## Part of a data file
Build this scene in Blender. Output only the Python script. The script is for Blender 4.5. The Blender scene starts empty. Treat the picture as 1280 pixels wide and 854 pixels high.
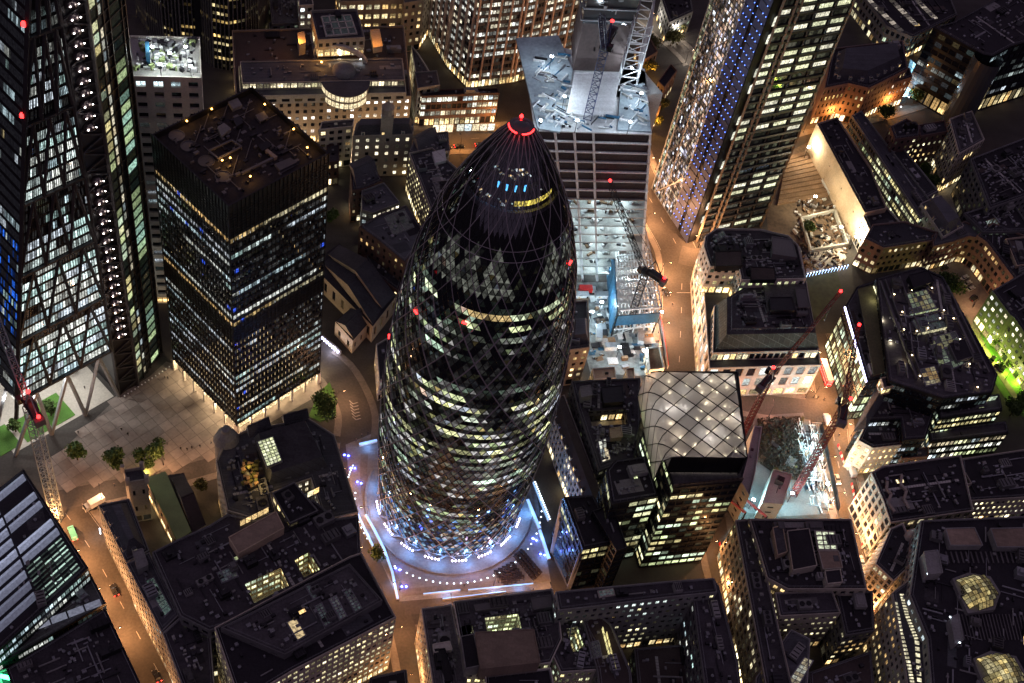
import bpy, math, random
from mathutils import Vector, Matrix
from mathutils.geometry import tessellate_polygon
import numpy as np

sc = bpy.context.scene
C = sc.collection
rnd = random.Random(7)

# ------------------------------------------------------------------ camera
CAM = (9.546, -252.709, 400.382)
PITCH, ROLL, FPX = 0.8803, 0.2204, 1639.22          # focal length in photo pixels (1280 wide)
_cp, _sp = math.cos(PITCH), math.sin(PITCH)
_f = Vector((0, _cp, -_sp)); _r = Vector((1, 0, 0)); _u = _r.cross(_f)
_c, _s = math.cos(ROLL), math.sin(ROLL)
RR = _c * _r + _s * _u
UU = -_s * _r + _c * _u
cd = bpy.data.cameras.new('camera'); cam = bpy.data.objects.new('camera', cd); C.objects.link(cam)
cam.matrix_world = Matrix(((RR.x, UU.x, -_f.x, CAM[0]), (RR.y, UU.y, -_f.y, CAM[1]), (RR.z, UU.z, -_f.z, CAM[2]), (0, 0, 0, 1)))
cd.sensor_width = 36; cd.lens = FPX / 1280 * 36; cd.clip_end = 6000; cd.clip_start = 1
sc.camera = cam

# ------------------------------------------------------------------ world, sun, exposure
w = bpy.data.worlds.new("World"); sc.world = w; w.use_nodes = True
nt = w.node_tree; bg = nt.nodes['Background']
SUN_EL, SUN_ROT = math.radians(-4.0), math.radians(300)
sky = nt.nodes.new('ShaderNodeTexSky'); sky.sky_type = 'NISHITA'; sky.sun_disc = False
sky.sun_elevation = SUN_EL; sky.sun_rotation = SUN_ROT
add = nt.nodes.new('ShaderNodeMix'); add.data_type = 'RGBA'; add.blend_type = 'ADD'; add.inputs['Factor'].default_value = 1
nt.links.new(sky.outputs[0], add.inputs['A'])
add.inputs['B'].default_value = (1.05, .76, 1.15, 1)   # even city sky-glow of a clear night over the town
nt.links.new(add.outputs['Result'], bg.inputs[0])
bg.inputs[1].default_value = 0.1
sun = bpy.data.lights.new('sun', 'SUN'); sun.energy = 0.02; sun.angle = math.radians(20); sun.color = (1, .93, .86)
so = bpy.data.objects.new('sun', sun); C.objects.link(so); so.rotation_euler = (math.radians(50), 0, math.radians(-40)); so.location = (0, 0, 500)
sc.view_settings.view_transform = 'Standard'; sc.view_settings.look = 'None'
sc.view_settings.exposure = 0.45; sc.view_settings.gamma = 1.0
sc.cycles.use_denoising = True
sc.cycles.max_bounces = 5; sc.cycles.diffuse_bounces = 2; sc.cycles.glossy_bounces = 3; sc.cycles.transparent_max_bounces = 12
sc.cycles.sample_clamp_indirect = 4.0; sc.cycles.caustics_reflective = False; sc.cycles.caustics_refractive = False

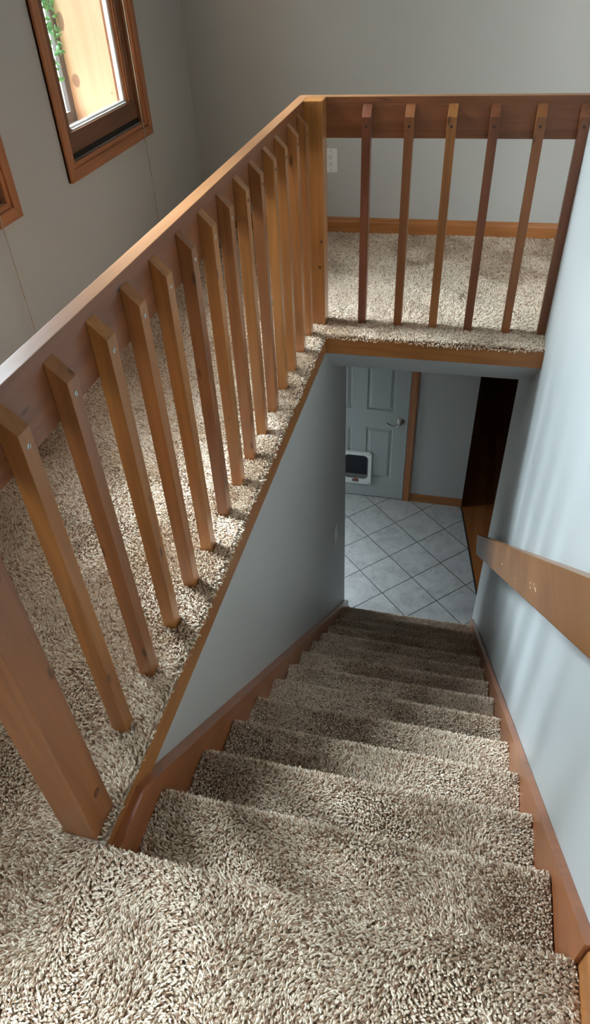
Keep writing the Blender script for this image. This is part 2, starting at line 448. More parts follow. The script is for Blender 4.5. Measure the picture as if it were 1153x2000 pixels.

## To do
Write out the listing above again, exactly, but with no pictures in the copy.

## The answer
Build this scene in Blender. Output only the Python script. The script is for Blender 4.5. The Blender scene starts empty. Treat the picture as 1280 pixels wide and 854 pixels high.
import bpy, math, random
from mathutils import Vector, Matrix
from mathutils.geometry import tessellate_polygon
import numpy as np

sc = bpy.context.scene
C = sc.collection
rnd = random.Random(7)

# ------------------------------------------------------------------ camera
CAM = (9.546, -252.709, 400.382)
PITCH, ROLL, FPX = 0.8803, 0.2204, 1639.22          # focal length in photo pixels (1280 wide)
_cp, _sp = math.cos(PITCH), math.sin(PITCH)
_f = Vector((0, _cp, -_sp)); _r = Vector((1, 0, 0)); _u = _r.cross(_f)
_c, _s = math.cos(ROLL), math.sin(ROLL)
RR = _c * _r + _s * _u
UU = -_s * _r + _c * _u
cd = bpy.data.cameras.new('camera'); cam = bpy.data.objects.new('camera', cd); C.objects.link(cam)
cam.matrix_world = Matrix(((RR.x, UU.x, -_f.x, CAM[0]), (RR.y, UU.y, -_f.y, CAM[1]), (RR.z, UU.z, -_f.z, CAM[2]), (0, 0, 0, 1)))
cd.sensor_width = 36; cd.lens = FPX / 1280 * 36; cd.clip_end = 6000; cd.clip_start = 1
sc.camera = cam

# ------------------------------------------------------------------ world, sun, exposure
w = bpy.data.worlds.new("World"); sc.world = w; w.use_nodes = True
nt = w.node_tree; bg = nt.nodes['Background']
SUN_EL, SUN_ROT = math.radians(-4.0), math.radians(300)
sky = nt.nodes.new('ShaderNodeTexSky'); sky.sky_type = 'NISHITA'; sky.sun_disc = False
sky.sun_elevation = SUN_EL; sky.sun_rotation = SUN_ROT
add = nt.nodes.new('ShaderNodeMix'); add.data_type = 'RGBA'; add.blend_type = 'ADD'; add.inputs['Factor'].default_value = 1
nt.links.new(sky.outputs[0], add.inputs['A'])
add.inputs['B'].default_value = (1.05, .76, 1.15, 1)   # even city sky-glow of a clear night over the town
nt.links.new(add.outputs['Result'], bg.inputs[0])
bg.inputs[1].default_value = 0.1
sun = bpy.data.lights.new('sun', 'SUN'); sun.energy = 0.02; sun.angle = math.radians(20); sun.color = (1, .93, .86)
so = bpy.data.objects.new('sun', sun); C.objects.link(so); so.rotation_euler = (math.radians(50), 0, math.radians(-40)); so.location = (0, 0, 500)
sc.view_settings.view_transform = 'Standard'; sc.view_settings.look = 'None'
sc.view_settings.exposure = 0.45; sc.view_settings.gamma = 1.0
sc.cycles.use_denoising = True
sc.cycles.max_bounces = 5; sc.cycles.diffuse_bounces = 2; sc.cycles.glossy_bounces = 3; sc.cycles.transparent_max_bounces = 12
sc.cycles.sample_clamp_indirect = 4.0; sc.cycles.caustics_reflective = False; sc.cycles.caustics_refractive = False

Keep writing the Blender script for this image. This is part 2, starting at line 448. More parts follow. The script is for Blender 4.5. Measure the picture as if it were 1153x2000 pixels.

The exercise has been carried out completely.